Distinctive qualities, distinguishing features and moral excellence are just some of the ways to define character, according to the Merriam- Webster’s Dictionary and Thesaurus.

Those are the exact words that describe the HPE 2590 Character Education class that is offered at Shorter. The purpose of this class is “to encourage young people to seek a life of purpose, substance and significance grounded in faith, perseverance and self-control.”

Employee Richard Ivan Johnson mainly teaches the class. Johnson is the father of Brad Johnson, former NFL quarterback who helped the Tampa Bay Buccaneers win Super Bowl XXXVII. He  also helped establish the Winshape Camp located on the Berry College campus.

Johnson was inspired to teach this class because it was an opportunity to do something he really loved to do after he retired from Winshape.

“This class allows me to continue with my life purpose: to encourage students to discover their skills and gifts. They are developing their character, and becoming passionate to not only make a living, but to make a life. Shorter University is the perfect place for me to be able to do such a thing.”

Every semester, the class goes on at least three field trips. On Feb. 23, students participated in the ropes course, a zip line offered at Winshape and on Feb. 28 they visited the home of Nolan Robinson, former vice president of Chick- fil-A. The last field trip planned is to visit the Chick-fil-A headquarters and hopefully the City of Refuge, a homeless shelter in Atlanta, on April. 3.

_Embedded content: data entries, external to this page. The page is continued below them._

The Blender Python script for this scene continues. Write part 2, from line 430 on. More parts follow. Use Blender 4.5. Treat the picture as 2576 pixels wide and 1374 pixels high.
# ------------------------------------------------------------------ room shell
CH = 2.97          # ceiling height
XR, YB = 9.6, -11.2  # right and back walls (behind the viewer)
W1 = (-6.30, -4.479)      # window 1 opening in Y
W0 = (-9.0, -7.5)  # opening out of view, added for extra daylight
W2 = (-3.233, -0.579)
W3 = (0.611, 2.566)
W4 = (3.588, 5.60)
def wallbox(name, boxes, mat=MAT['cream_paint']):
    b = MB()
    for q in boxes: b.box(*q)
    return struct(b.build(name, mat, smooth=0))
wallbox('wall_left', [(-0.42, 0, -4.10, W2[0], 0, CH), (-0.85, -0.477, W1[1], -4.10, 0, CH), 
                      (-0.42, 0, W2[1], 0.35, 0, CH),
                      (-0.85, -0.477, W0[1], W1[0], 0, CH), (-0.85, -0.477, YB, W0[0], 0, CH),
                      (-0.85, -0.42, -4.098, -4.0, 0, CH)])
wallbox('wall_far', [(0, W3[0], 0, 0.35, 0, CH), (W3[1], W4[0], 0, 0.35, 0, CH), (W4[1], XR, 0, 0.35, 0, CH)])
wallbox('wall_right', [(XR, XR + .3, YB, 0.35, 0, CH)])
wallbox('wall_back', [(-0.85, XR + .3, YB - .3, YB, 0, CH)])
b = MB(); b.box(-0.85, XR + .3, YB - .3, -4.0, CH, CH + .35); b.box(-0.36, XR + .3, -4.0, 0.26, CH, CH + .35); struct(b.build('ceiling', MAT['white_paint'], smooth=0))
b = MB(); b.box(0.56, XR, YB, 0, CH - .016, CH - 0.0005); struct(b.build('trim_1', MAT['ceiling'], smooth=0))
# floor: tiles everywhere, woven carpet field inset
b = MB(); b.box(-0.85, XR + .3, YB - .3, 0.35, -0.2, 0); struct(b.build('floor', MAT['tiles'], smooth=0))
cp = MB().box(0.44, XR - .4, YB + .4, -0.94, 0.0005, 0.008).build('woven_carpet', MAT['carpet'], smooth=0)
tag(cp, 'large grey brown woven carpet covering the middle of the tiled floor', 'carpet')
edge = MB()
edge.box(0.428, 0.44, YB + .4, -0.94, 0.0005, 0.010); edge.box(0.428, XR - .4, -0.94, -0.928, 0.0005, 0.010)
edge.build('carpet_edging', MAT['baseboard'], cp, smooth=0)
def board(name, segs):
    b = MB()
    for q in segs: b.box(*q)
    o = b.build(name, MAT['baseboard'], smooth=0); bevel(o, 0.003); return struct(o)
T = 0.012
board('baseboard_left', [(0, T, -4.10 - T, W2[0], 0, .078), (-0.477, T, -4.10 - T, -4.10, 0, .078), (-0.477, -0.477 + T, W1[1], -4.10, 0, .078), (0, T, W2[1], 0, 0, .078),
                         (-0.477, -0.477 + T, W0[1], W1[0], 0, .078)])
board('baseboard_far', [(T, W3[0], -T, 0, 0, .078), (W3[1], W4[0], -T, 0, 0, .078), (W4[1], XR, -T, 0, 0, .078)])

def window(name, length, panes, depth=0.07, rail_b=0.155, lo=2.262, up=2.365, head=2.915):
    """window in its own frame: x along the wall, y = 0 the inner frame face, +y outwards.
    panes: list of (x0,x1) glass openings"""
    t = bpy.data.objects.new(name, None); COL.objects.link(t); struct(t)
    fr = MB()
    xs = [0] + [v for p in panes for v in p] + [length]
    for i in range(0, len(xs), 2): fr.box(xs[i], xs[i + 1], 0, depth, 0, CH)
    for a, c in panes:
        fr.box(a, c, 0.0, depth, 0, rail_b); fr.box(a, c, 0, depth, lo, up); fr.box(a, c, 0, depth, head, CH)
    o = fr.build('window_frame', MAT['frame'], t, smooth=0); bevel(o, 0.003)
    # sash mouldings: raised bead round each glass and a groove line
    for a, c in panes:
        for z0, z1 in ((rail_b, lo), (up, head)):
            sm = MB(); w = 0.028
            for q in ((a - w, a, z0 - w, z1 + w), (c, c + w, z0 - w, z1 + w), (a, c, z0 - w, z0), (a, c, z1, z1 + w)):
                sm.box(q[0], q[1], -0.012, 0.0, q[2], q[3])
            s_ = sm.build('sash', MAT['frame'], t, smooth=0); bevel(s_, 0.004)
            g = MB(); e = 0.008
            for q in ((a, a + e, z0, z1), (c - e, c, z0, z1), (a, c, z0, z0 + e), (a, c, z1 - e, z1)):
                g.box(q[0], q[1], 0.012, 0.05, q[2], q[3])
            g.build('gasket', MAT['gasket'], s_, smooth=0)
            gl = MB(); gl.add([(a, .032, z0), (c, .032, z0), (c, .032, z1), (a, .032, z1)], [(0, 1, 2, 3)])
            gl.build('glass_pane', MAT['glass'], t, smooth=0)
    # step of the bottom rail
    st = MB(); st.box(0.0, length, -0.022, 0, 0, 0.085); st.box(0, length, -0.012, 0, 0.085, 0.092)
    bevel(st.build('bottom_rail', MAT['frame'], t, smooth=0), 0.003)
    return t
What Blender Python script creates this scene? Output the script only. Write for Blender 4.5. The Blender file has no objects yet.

Ashley Lee, freshman pre- nursing major, has enjoyed all the field trips so far.

“I have enjoyed the trips so much. I feel that I have had some eye-opening experiences. Winshape was my favorite– I love the zip line!”

Character Education has five goals that students should gain after taking this course: awareness, appreciation, importance, commitment and practice. These goals are accomplished by going on the field trips, writing reflections and having guest speakers speak to the class.

Leslie N. James, sophomore pre-nursing major, already has lessons that she will take with her after finishing the course.

“Trials and tribulations happen to everyone through life. Having faith, hope and perseverance with the support of your family and friends will help you overcome it,” said James. “I hold myself accountable for the decisions I make. It is up to me how hard I work toward my goals.”

That is exactly what Johnson wants his students to get out of the class.

“I hope the students taking the class will be encouraged to take their character as seriously as they do their academics, their sports and their social life because it is going to take a lot of it to get where they want to go in life and remain there,” said Johnson. “And most of all, to grasp the concept of happiness with whatever they do in life, that they may do it in ways that glorify the Lord.”

Johnson began teaching this class in the spring of 2008. Ever since, more students are taking this course.

CJ Arnold, sophomore business major, took the course because he heard several great things about the curriculum and Johnson’s passion.

“Character defines who we are, so I thought it would be a great opportunity to take this class.”

Character Education is a two credit course. Johnson advises that athletes who play in the fall take the course in the spring and vice versa.